Another miner, Juan Duran, said in an interview that there were safety problems both before and after Murray Energy took over the Andalex mines. In the mine, he said, “I would sometimes [roof] bolt by myself in bad top and dangerous levels of methane gas.” Difference in a union mine Duran now works in a union mine, “where you are treated differently,” he said. “You have better training. There are always two bolters with a third man there to watch our back. And I have not been mandatoried once,” in contrast with the six and seven days he was regularly forced to work before.
He said that after Murray Energy bought the mines, the pay for long wall miners and mechanics was increased while wages for other miners were cut. Two holidays and a personal day were eliminated. According to Duran, Murray would have meetings with the miners and say, “If you don’t give me this much production, I will shut your mine down.”
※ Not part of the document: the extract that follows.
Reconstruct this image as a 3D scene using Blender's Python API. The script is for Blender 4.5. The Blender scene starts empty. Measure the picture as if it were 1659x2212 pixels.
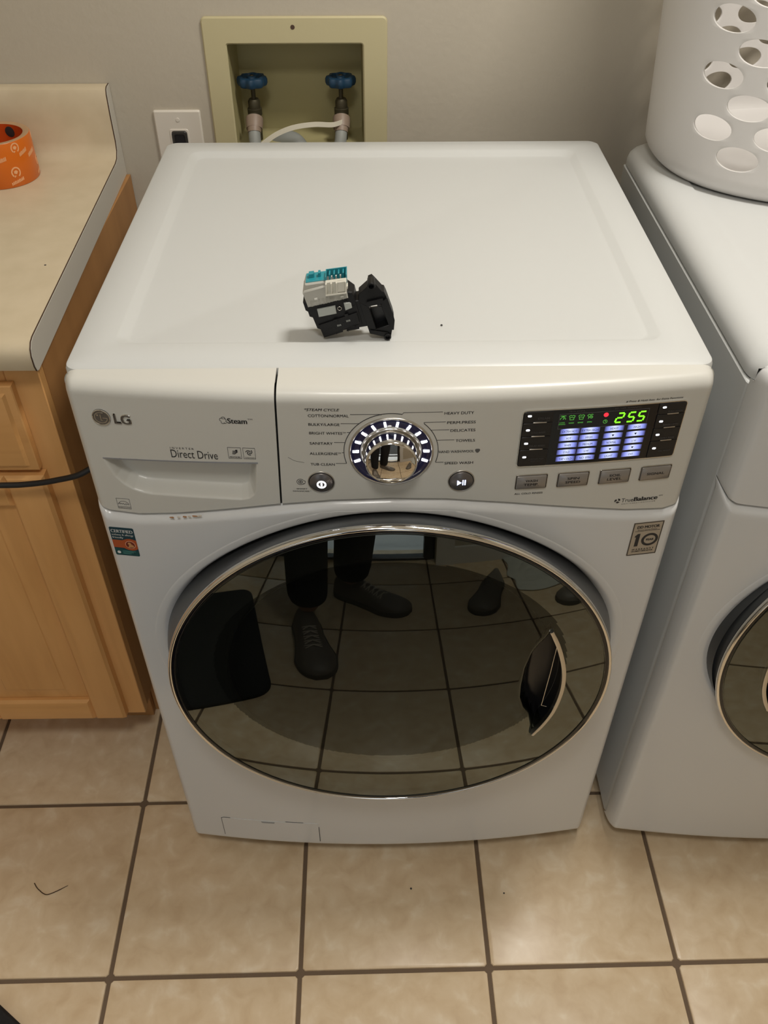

A miner who works for Murray Energy and requested his name be withheld for fear of company retaliation, told the Militant, “Now nonunion companies are starting to do whatever they want, because there are so many nonunion mines. Before, they would pay more to keep the union out.” Pointing to the mine collapse he said, “They shouldn’t have been mining in this.”
Of the 12 working coal mines in the area, only two are union, Dear Creek and Consol, both organized by the United Mine Workers of America (UMWA).
Several hundred people turned out in support of the trapped miners at vigils in nearby Huntington on the evenings of August 8 and 10. Benefit concerts are planned here for August 15 and 17 to raise funds for the miners’ families.
Bob Butero, UMWA Region 4 director, noted in an August 15 interview the difference between nonunion mines, where workers “don’t participate as miners’ representatives in investigations” of safety problems, and union mines where such problems “would be discussed with the union.”
“If we had the union at Genwal, the miners would have had a choice about going into such dangerous conditions. This is money and greed, that’s all,” said Mack Isaacson, a coal miner from Helper, Utah.